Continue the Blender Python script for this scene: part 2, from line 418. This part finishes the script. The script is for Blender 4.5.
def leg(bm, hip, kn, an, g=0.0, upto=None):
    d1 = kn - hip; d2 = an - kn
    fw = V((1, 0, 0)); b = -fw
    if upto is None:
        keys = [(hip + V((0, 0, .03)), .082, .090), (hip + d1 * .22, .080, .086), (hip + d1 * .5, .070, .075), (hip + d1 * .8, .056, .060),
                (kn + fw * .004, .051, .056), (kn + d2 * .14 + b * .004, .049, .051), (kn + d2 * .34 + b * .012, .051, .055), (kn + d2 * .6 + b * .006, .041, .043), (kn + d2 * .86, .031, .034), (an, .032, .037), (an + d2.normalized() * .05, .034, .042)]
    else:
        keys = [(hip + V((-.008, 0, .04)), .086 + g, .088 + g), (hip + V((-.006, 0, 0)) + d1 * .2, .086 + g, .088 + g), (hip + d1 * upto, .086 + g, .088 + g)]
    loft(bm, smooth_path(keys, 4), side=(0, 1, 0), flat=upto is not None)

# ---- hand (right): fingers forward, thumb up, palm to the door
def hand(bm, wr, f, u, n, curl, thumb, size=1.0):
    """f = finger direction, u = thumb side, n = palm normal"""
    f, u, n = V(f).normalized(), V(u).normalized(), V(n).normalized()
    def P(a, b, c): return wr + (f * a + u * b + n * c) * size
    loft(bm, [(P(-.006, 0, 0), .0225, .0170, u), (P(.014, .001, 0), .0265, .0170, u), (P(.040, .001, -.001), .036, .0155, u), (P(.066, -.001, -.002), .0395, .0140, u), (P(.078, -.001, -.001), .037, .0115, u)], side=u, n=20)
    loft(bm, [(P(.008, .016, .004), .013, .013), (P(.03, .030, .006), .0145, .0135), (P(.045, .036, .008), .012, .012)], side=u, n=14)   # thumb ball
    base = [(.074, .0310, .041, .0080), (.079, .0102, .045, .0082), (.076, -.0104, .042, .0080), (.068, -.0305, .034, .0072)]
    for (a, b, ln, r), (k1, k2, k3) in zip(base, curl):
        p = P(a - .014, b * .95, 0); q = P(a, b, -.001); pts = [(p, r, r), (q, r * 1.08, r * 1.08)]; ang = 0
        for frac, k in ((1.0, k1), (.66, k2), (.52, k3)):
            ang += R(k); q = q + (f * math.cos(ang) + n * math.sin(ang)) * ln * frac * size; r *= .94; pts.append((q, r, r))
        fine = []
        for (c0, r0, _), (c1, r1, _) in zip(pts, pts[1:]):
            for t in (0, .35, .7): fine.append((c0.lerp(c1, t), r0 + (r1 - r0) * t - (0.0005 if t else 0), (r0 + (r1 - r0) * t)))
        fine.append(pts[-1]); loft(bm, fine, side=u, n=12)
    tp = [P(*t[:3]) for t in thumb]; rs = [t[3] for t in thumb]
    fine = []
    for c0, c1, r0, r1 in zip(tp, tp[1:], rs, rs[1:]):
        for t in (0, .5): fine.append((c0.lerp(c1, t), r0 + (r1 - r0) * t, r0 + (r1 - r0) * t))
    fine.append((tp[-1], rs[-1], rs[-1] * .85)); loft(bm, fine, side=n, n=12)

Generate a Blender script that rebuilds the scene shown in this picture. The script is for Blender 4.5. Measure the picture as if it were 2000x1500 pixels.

- **Directive**
Copy each line of the data above without altering a single character.

- **In response**
Continue the Blender Python script for this scene: part 2, from line 418. This part finishes the script. The script is for Blender 4.5.
def leg(bm, hip, kn, an, g=0.0, upto=None):
    d1 = kn - hip; d2 = an - kn
    fw = V((1, 0, 0)); b = -fw
    if upto is None:
        keys = [(hip + V((0, 0, .03)), .082, .090), (hip + d1 * .22, .080, .086), (hip + d1 * .5, .070, .075), (hip + d1 * .8, .056, .060),
                (kn + fw * .004, .051, .056), (kn + d2 * .14 + b * .004, .049, .051), (kn + d2 * .34 + b * .012, .051, .055), (kn + d2 * .6 + b * .006, .041, .043), (kn + d2 * .86, .031, .034), (an, .032, .037), (an + d2.normalized() * .05, .034, .042)]
    else:
        keys = [(hip + V((-.008, 0, .04)), .086 + g, .088 + g), (hip + V((-.006, 0, 0)) + d1 * .2, .086 + g, .088 + g), (hip + d1 * upto, .086 + g, .088 + g)]
    loft(bm, smooth_path(keys, 4), side=(0, 1, 0), flat=upto is not None)

# ---- hand (right): fingers forward, thumb up, palm to the door
def hand(bm, wr, f, u, n, curl, thumb, size=1.0):
    """f = finger direction, u = thumb side, n = palm normal"""
    f, u, n = V(f).normalized(), V(u).normalized(), V(n).normalized()
    def P(a, b, c): return wr + (f * a + u * b + n * c) * size
    loft(bm, [(P(-.006, 0, 0), .0225, .0170, u), (P(.014, .001, 0), .0265, .0170, u), (P(.040, .001, -.001), .036, .0155, u), (P(.066, -.001, -.002), .0395, .0140, u), (P(.078, -.001, -.001), .037, .0115, u)], side=u, n=20)
    loft(bm, [(P(.008, .016, .004), .013, .013), (P(.03, .030, .006), .0145, .0135), (P(.045, .036, .008), .012, .012)], side=u, n=14)   # thumb ball
    base = [(.074, .0310, .041, .0080), (.079, .0102, .045, .0082), (.076, -.0104, .042, .0080), (.068, -.0305, .034, .0072)]
    for (a, b, ln, r), (k1, k2, k3) in zip(base, curl):
        p = P(a - .014, b * .95, 0); q = P(a, b, -.001); pts = [(p, r, r), (q, r * 1.08, r * 1.08)]; ang = 0
        for frac, k in ((1.0, k1), (.66, k2), (.52, k3)):
            ang += R(k); q = q + (f * math.cos(ang) + n * math.sin(ang)) * ln * frac * size; r *= .94; pts.append((q, r, r))
        fine = []
        for (c0, r0, _), (c1, r1, _) in zip(pts, pts[1:]):
            for t in (0, .35, .7): fine.append((c0.lerp(c1, t), r0 + (r1 - r0) * t - (0.0005 if t else 0), (r0 + (r1 - r0) * t)))
        fine.append(pts[-1]); loft(bm, fine, side=u, n=12)
    tp = [P(*t[:3]) for t in thumb]; rs = [t[3] for t in thumb]
    fine = []
    for c0, c1, r0, r1 in zip(tp, tp[1:], rs, rs[1:]):
        for t in (0, .5): fine.append((c0.lerp(c1, t), r0 + (r1 - r0) * t, r0 + (r1 - r0) * t))
    fine.append((tp[-1], rs[-1], rs[-1] * .85)); loft(bm, fine, side=n, n=12)

Generate a Blender script that rebuilds the scene shown in this picture. The script is for Blender 4.5. Measure the picture as if it were 2000x1500 pixels.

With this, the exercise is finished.